THE EXERCISE ->
Only the lines from the start of the data below through the line that contains "def mpp(Y): return" are to be copied, exactly and without pictures.
>> start PROVIDED DATA
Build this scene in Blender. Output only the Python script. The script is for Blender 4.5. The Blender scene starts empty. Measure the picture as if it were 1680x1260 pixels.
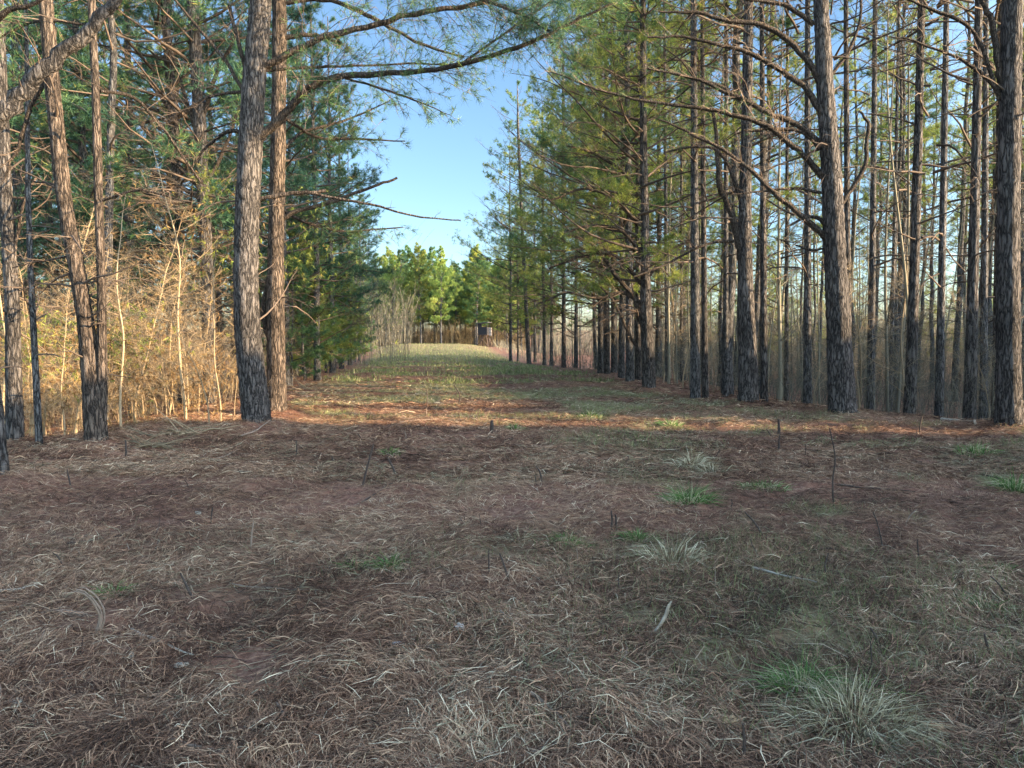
import bpy, math
import numpy as np
from math import radians, sin, cos, pi, tan
S = bpy.context.scene
COL = S.collection
R0 = np.random.default_rng

# ------------------------------------------------------------------ camera model
F = 1269.0; PITCH = math.atan((630-565)/F); CAMZ = 1.55
def at(px, py, Y):
    u = (px-840)/F; v = (py-630)/F
    dy = cos(PITCH) - v*sin(PITCH); dz = -sin(PITCH) - v*cos(PITCH)
    t = Y/dy
    return np.array([u*t, Y, CAMZ + dz*t])
def mpp(Y): return Y/F            # metres covered by one photo pixel at depth Y

# ------------------------------------------------------------------ noise and terrain
_rt = R0(5).random((256, 256))
def vnoise(x, y, s, ox=0.0):
    x = np.asarray(x, float)/s+ox+1000; y = np.asarray(y, float)/s+ox*1.7+1000
    xi = np.floor(x).astype(int); yi = np.floor(y).astype(int)
    fx = x-xi; fy = y-yi; fx = fx*fx*(3-2*fx); fy = fy*fy*(3-2*fy)
    a = _rt[xi & 255, yi & 255]; b = _rt[(xi+1) & 255, yi & 255]
    c = _rt[xi & 255, (yi+1) & 255]; d = _rt[(xi+1) & 255, (yi+1) & 255]
    return (a*(1-fx)+b*fx)*(1-fy)+(c*(1-fx)+d*fx)*fy
def fbm(x, y, s, ox=0.0, o=3):
    r = 0; a = 1; t = 0
    for i in range(o):
        r = r + a*vnoise(x, y, s/2**i, ox+i*7.3); t += a; a *= .55
    return r/t
def sm(t):
    t = np.clip(t, 0, 1); return t*t*(3-2*t)
SUN_EL = 12.5; SUN_AZ = 103.0      # azimuth measured clockwise from the view direction
def XR(y): return np.interp(y, [0, 12, 17, 22, 34, 55, 120, 200], [9.5, 7.6, 5.4, 4.1, 4.0, 1.3, -4.0, -8])
def XL(y): return np.interp(y, [0, 10, 15, 40, 100, 130], [-7, -5.6, -5.4, -9.0, -18, -21])
def terrain(x, y, micro=True):
    x = np.asarray(x, float); y = np.asarray(y, float)
    z = np.interp(y, [-40, 0, 12, 22, 35, 55, 80, 100, 130, 200, 700], [0, 0, .22, .2, .28, .40, .92, 1.60, 1.40, 2.6, 16])
    dr = x-XR(y)-.4; dl = XL(y)-x-.2
    near = sm((y-6)/6)
    z = z - 1.15*sm(dr/9)*near - .75*sm(dl/5)*near - 1.2*sm((dl-4)/25)
    cc = np.abs(x-(XL(y)+XR(y))*.5)/np.maximum(3, (XR(y)-XL(y))*.5)
    z = z - .45*sm((cc-.35)/.8)*sm((y-30)/40)
    z = z + .12*(fbm(x, y, 6, 3)-.5)*np.clip(y/15, .25, 1)
    # unseen bank added right of the view, shaped to set the shade and sun streak
    ta = tan(radians(SUN_AZ-90))
    line = .78*np.maximum(y, 0)+11
    s = x-line
    yl = y+ta*(x-0)
    xs = np.interp(yl, [-60, 11.6, 12.8, 13.1, 13.9, 14.7, 17, 22, 30, 50, 58, 63, 70], [-15, -11, 3, 9, 9, -3.6, -5.2, -6.6, -7.5, -10, -11, 60, 400])
    hb = np.maximum(0, (line+9-xs)*tan(radians(SUN_EL)))
    z = z + (hb*sm(s/9)+.25*hb*sm((s-9)/60))*(y < 140)
    for (mx_, my_, mr_) in MOUNDS:
        z = z + .13*np.exp(-((x-mx_)**2+(y-my_)**2)/mr_**2)
    if micro:
        f = np.clip(1.4-np.abs(y)/30, .25, 1)
        z = z + f*(.11*(fbm(x, y, .9, 11)-.5) + .075*(fbm(x, y, .28, 17)-.5) + .02*(vnoise(x, y, .08, 4)-.5))
    return z
def gz(x, y): return float(terrain(x, y))
MOUNDS = [(float(at(px, 600, Y)[0]), Y, r_) for px, Y, r_ in ((421, 12.6, .55), (453, 14.6, .5), (162, 10.2, .6), (24, 10.8, .5), (2, 7.6, .5), (1382, 14.2, .6), (1657, 12.1, .55), (1228, 17.2, .5), (1065, 22, .5))]
def greenness(x, y):
    "how grassy the ground is, 0..1"
    a = fbm(x, y, 2.2, 21); b = fbm(x, y, .7, 31)
    near = sm((fbm(x, y, 1.6, 44)*.6+b*.4-.445)*6)*np.interp(x, [-3, 0, 2, 6], [.18, .4, .85, .7])*np.interp(y, [2, 4, 7, 11], [.45, .7, 1, .8])
    c = np.abs(x-(XL(y)*.5+XR(y)*.5)); half = np.maximum(2.5, (XR(y)-XL(y))*.5)
    far = sm((a*.6+b*.4-np.interp(y, [12, 45, 62], [.40, .40, .18]))*4.5)*sm((1.05-c/half)*3.0)
    w = sm((y-12.5)/3)
    return near*(1-w)+far*w*np.interp(y, [12, 16, 60, 100], [.8, 1, 1, .8])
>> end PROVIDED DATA
RESULT OF THIS EXERCISE ->
Build this scene in Blender. Output only the Python script. The script is for Blender 4.5. The Blender scene starts empty. Measure the picture as if it were 1680x1260 pixels.
import bpy, math
import numpy as np
from math import radians, sin, cos, pi, tan
S = bpy.context.scene
COL = S.collection
R0 = np.random.default_rng

# ------------------------------------------------------------------ camera model
F = 1269.0; PITCH = math.atan((630-565)/F); CAMZ = 1.55
def at(px, py, Y):
    u = (px-840)/F; v = (py-630)/F
    dy = cos(PITCH) - v*sin(PITCH); dz = -sin(PITCH) - v*cos(PITCH)
    t = Y/dy
    return np.array([u*t, Y, CAMZ + dz*t])
def mpp(Y): return Y/F            # metres covered by one photo pixel at depth Y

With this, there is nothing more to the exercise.